Giovanazzi was ebullient during the celebration.

“It’s just special. We ran the car less than a year ago for the first time. To be here is fantastic. We didn’t expect to survive for 24 hours, but the whole team did a fantastic job. We are all here… After 50 years, we are back and we need to be really proud,” he said.

The No. 8 GR010 HYBRID would eventually come home second, but the runner-up result will come as a colossal disappointment for Sebastien Buemi, Brendon Hartley, Hirakawa and the entire team, who headed into the race with the sole aim of scoring Toyota’s sixth consecutive overall win. Instead, they had to settle for a podium finish, crossing the line 1m21s behind the winning Ferrari, itself having a minor drama at its final stop, the car struggling to fire up.

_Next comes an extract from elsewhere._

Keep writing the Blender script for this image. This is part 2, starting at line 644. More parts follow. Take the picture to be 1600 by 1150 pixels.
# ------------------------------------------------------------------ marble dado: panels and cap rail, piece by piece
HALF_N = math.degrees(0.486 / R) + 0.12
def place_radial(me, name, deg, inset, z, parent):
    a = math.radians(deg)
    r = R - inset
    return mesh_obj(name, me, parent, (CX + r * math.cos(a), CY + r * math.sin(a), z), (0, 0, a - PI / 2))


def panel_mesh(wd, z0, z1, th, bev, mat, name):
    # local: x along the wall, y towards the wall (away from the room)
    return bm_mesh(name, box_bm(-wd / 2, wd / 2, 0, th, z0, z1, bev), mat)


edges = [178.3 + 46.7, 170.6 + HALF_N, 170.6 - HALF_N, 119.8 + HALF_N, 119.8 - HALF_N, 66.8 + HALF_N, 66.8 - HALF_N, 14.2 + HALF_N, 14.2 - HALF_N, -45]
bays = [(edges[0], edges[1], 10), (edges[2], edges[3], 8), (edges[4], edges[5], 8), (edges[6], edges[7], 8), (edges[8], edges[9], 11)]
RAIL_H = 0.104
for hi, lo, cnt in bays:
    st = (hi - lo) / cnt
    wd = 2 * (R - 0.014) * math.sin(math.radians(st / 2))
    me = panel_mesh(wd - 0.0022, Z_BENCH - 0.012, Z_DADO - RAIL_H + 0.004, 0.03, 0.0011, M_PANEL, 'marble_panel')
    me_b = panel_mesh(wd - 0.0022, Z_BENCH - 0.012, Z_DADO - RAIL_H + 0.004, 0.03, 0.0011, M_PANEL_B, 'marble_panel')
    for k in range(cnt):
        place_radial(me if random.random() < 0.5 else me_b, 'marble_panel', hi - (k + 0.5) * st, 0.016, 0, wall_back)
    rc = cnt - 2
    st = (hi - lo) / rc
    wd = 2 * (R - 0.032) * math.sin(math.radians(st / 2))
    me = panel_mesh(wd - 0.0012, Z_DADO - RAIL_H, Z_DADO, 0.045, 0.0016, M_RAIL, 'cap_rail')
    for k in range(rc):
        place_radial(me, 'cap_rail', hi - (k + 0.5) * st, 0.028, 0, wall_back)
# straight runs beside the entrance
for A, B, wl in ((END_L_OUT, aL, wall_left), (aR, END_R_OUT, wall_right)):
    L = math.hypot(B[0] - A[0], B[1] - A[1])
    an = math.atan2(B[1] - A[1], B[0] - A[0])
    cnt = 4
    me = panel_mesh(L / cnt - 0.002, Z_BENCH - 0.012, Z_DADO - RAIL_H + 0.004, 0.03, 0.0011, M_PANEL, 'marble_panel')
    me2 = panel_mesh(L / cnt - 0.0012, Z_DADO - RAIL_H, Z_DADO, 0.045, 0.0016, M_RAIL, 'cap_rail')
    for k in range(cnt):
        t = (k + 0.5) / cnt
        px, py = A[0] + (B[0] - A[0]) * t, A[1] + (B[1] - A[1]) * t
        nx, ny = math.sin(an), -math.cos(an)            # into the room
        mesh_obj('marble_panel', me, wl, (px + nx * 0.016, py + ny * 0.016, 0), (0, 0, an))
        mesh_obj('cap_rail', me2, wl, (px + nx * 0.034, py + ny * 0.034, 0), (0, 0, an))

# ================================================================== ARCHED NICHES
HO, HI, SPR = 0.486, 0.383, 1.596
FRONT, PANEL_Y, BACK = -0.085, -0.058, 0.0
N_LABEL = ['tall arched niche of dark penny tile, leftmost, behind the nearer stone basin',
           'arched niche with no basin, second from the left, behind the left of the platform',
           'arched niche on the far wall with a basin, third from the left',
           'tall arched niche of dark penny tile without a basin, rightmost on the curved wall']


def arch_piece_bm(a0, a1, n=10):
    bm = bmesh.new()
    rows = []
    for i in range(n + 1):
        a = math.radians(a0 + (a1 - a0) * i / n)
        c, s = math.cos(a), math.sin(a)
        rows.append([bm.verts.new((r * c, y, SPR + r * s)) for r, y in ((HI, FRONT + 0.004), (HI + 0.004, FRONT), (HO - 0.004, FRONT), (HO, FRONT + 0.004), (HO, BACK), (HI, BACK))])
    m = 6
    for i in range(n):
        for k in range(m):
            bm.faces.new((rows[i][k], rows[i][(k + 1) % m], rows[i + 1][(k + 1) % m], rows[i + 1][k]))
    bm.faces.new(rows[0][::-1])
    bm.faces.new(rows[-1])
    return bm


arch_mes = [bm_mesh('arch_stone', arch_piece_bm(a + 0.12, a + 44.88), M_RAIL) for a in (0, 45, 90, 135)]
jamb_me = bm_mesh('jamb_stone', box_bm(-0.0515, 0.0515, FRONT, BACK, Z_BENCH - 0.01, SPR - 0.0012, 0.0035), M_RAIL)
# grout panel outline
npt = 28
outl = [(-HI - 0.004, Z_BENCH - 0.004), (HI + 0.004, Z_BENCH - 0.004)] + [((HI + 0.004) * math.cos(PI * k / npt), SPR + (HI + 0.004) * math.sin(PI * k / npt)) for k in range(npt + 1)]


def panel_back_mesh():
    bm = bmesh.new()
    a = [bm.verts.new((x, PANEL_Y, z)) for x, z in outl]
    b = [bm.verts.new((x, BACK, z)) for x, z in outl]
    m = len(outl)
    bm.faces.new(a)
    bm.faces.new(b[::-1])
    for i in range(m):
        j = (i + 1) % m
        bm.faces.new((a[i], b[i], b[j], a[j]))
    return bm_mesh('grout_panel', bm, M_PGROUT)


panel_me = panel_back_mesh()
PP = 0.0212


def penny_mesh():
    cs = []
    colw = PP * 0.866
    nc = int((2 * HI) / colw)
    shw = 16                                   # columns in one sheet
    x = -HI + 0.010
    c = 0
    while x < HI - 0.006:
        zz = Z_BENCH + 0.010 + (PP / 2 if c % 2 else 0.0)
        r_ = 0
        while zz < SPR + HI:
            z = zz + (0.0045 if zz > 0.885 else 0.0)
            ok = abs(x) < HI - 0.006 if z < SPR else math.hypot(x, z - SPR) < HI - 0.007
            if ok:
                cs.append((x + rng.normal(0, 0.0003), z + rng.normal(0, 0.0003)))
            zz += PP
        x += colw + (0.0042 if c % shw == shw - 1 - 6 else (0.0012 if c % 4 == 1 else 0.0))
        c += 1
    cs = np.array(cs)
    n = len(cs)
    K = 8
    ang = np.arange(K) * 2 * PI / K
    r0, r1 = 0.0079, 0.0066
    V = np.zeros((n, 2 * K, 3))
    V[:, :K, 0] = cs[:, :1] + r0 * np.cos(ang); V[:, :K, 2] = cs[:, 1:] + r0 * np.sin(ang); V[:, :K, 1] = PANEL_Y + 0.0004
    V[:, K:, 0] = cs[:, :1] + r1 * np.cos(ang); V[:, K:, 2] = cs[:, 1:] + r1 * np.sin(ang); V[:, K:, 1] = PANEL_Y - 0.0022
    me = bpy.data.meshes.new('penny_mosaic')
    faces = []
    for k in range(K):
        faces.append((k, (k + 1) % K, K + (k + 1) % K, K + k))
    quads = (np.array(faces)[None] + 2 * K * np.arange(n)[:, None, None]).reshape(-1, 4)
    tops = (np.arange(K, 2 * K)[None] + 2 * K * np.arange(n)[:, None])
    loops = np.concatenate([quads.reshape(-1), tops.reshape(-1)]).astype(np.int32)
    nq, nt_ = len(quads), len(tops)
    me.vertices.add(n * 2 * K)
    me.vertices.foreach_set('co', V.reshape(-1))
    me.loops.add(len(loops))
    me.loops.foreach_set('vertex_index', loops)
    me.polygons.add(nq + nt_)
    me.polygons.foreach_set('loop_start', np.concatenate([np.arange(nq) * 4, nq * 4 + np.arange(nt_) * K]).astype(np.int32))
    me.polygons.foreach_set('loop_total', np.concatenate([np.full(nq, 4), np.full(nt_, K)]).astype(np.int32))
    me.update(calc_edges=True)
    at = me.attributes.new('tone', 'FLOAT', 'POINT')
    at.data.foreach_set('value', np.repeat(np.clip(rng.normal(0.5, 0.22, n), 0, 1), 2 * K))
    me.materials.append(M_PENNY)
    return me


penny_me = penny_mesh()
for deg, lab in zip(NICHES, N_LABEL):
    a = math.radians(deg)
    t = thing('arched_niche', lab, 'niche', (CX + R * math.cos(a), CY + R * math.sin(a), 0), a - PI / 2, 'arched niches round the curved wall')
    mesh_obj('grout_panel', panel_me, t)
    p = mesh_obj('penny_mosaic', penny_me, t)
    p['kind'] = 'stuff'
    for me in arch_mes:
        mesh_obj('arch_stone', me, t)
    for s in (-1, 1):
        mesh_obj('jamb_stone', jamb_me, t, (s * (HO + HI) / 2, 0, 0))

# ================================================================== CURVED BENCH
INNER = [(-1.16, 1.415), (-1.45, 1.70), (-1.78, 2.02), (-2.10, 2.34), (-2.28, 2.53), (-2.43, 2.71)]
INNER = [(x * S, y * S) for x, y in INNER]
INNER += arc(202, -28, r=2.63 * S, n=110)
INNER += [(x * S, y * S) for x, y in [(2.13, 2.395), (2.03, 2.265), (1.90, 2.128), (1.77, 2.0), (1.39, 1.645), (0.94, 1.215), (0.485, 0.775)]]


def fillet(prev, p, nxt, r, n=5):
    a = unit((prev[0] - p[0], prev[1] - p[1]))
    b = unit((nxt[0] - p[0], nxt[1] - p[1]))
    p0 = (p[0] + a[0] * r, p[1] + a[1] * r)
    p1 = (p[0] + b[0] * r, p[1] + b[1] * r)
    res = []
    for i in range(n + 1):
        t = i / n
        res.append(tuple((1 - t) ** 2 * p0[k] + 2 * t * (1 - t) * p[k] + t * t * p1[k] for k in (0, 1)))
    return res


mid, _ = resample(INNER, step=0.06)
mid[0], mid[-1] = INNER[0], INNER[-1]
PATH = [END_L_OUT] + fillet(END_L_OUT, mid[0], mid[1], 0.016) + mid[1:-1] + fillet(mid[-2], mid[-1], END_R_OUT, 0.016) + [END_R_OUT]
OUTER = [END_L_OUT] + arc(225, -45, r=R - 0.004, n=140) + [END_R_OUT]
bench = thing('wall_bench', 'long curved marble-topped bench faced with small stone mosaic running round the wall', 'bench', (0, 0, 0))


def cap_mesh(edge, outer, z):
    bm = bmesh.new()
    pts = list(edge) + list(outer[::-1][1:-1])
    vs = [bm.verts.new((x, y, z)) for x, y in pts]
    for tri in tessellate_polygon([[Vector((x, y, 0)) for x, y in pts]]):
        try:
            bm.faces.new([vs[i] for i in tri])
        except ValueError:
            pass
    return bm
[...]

“It was a tough one, just to remain on track,” Buemi said. “We were a bit too slow (and) we had to over-drive to keep up with them (Ferrari). They were faster than us. They had more pace. We did everything we could, but full credit to them, they have been very impressive. We have to come back stronger at Monza.”

Completing the podium was the No. 2 Cadillac Racing V-Series.R which had a metronomic run to the flag — a spin in the wet at Mulsanne Corner was the car’s only notable hiccup. A really promising performance from Richard Westbrook, Alex Lynn and Earl Bamber, scored Cadillac its first podium in WEC competition, the first LMDh car across the line.

“We knew coming in that we had to run our race. We had to run clean because we knew Ferrari and Toyota would be super fast and we had to be the car that doesn’t make a mistake and is always there,” Lynn said. “That is the theme of our season. We always dig in and grind out a result. That’s why I’m so proud of this team and this Cadillac race car. It never misses a beat, and now we can say — on the biggest stage — it didn’t even in the first year of the program. It’s only going to get better.”